• _AIM OF THE EXERCISE_
Only lines holding the string "scene" are wanted; copy each one from the material.

start

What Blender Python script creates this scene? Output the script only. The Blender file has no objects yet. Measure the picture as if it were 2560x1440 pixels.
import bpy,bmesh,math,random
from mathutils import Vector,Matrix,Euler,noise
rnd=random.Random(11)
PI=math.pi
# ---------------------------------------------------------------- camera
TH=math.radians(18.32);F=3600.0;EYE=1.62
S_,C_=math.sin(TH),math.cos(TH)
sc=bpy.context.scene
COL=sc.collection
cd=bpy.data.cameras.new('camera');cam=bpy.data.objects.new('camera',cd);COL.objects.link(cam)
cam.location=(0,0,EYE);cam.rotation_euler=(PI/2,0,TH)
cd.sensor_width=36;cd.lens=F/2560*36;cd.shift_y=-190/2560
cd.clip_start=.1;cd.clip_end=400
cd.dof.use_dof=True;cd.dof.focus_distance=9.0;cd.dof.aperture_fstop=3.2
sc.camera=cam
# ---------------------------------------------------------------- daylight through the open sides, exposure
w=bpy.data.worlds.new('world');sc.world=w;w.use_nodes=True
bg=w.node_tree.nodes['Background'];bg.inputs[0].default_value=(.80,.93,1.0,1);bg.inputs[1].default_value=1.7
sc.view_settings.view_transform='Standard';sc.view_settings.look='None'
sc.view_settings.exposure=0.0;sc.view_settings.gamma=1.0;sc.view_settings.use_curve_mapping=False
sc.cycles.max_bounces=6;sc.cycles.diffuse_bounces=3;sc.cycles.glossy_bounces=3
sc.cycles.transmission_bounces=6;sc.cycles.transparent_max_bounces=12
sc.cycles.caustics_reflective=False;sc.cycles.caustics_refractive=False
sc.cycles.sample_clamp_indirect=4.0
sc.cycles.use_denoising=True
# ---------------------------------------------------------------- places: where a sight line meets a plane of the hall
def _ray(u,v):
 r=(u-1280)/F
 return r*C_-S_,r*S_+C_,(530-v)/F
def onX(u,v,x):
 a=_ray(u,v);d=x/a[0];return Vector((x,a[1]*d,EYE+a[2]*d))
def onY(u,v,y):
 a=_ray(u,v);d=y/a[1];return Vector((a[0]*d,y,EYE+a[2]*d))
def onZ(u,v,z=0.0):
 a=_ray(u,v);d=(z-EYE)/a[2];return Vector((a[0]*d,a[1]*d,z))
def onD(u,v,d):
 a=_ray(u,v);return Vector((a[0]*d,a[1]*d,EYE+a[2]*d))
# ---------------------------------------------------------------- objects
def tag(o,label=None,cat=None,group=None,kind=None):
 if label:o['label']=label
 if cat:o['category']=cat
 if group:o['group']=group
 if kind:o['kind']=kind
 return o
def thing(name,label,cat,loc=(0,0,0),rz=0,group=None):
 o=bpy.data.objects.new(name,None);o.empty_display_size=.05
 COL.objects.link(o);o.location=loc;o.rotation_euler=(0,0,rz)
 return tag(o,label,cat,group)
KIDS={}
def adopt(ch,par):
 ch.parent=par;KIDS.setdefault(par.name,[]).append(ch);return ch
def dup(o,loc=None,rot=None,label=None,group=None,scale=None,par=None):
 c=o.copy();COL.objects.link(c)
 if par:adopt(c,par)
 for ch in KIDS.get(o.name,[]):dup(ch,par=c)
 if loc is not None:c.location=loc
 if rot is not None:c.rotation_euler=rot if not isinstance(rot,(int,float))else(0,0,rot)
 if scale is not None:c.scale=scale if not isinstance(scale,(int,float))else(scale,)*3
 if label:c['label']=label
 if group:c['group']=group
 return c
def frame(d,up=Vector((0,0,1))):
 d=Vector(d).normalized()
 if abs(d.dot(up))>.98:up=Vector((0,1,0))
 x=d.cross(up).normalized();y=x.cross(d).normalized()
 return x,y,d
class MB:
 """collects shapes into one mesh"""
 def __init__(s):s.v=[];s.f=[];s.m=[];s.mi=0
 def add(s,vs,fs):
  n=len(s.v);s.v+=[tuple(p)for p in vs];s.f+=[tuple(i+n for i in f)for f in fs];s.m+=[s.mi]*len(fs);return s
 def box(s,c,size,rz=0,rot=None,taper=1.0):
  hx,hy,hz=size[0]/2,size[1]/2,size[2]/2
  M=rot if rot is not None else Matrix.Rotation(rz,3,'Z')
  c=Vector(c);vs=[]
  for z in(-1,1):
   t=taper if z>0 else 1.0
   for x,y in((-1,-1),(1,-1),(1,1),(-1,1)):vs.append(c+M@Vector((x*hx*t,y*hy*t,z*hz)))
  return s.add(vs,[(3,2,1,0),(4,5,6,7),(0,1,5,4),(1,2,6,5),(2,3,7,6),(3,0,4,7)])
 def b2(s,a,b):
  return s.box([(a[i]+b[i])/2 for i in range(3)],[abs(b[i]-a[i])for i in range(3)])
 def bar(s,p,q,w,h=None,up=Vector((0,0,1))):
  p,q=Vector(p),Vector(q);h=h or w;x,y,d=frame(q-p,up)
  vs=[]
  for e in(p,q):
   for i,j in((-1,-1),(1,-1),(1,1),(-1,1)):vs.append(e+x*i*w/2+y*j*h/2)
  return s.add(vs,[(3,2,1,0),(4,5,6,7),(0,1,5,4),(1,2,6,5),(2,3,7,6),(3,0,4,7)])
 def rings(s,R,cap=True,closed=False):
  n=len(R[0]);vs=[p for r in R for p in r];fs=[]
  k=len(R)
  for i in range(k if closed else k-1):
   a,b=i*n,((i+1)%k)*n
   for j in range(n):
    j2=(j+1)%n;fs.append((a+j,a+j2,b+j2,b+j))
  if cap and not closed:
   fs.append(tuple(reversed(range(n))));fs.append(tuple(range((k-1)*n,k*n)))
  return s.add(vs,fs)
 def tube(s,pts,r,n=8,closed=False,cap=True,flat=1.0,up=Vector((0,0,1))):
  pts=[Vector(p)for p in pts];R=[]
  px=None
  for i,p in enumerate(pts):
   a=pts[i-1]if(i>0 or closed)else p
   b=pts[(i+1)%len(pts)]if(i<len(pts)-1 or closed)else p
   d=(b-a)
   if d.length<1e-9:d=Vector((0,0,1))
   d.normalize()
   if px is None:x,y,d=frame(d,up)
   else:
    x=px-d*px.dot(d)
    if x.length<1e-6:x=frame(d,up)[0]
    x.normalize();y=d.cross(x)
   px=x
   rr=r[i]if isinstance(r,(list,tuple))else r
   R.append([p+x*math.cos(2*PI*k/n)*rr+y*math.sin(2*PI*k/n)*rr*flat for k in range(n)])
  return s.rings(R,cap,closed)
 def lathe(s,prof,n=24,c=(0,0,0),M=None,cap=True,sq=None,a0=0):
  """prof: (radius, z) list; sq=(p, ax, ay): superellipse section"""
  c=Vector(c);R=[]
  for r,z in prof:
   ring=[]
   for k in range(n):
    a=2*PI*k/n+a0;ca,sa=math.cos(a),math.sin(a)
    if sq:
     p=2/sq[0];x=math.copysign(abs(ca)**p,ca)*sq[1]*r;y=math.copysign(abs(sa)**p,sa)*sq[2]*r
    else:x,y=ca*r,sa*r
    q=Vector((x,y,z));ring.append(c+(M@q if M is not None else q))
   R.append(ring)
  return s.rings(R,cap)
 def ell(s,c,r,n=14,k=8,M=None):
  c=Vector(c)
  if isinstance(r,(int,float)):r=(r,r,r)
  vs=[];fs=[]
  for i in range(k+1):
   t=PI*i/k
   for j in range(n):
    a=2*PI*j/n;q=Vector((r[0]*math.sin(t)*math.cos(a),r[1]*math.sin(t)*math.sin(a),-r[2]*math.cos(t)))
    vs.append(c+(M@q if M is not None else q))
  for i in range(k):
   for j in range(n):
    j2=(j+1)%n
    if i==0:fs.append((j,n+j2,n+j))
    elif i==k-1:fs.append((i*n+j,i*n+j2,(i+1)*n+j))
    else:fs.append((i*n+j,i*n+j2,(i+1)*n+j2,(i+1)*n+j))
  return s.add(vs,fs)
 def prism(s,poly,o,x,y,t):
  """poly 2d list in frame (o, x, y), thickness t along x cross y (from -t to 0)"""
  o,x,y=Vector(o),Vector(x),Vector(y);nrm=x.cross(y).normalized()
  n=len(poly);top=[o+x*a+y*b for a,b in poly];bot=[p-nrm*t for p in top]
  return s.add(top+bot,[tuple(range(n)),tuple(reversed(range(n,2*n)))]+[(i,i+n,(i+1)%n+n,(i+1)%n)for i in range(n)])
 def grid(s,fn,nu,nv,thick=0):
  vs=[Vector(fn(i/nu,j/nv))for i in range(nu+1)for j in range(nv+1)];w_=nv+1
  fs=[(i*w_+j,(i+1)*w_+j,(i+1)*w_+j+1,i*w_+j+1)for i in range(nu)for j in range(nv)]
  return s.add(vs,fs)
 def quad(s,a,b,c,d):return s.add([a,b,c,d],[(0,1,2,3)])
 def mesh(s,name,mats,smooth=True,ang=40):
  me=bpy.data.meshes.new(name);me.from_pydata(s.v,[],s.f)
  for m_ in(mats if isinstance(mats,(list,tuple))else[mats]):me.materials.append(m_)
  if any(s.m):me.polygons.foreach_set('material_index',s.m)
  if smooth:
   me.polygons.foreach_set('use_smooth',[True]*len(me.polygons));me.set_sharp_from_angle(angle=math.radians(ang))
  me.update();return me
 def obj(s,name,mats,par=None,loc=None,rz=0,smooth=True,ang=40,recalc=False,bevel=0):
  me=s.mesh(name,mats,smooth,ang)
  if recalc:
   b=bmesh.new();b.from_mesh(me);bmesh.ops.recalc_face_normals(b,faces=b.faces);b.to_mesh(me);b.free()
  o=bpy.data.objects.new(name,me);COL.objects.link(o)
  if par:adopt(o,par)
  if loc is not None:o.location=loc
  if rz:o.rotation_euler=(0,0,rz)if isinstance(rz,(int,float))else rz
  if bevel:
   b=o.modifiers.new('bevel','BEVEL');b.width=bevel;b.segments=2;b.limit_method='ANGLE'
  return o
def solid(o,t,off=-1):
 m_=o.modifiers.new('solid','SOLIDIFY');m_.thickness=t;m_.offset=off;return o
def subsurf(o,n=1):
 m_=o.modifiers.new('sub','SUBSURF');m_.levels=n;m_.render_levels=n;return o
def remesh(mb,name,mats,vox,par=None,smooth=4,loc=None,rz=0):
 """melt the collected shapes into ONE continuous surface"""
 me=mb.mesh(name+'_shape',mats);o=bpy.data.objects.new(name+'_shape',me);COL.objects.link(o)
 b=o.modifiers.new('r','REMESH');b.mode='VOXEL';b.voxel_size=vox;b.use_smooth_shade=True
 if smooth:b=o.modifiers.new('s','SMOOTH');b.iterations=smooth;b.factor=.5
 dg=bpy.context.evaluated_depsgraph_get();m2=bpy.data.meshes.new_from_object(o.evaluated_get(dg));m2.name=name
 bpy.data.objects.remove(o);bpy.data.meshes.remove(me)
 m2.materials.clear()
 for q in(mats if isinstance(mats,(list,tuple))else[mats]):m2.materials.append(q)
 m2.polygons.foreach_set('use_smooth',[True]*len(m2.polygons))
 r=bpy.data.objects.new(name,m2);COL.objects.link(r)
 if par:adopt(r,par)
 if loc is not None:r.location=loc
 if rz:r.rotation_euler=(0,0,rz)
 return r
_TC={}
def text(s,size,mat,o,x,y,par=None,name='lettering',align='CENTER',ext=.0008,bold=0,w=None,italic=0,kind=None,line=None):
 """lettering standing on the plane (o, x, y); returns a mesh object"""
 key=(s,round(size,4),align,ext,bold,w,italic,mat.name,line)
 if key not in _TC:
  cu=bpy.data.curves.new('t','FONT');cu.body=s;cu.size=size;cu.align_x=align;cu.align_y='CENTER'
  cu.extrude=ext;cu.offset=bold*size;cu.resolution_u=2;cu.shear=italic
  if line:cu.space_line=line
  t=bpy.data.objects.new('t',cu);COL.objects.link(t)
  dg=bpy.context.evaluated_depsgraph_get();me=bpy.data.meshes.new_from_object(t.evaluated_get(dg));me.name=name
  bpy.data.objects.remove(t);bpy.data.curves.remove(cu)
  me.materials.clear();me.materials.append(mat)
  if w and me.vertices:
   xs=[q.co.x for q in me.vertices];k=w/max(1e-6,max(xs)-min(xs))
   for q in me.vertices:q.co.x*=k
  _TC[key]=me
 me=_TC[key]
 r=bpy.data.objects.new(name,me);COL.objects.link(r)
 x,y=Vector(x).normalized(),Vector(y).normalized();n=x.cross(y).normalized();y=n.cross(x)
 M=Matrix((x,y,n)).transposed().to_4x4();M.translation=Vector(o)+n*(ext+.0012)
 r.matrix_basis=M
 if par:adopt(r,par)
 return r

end

• _EXPECTED ANSWER_
What Blender Python script creates this scene? Output the script only. The Blender file has no objects yet. Measure the picture as if it were 2560x1440 pixels.
sc=bpy.context.scene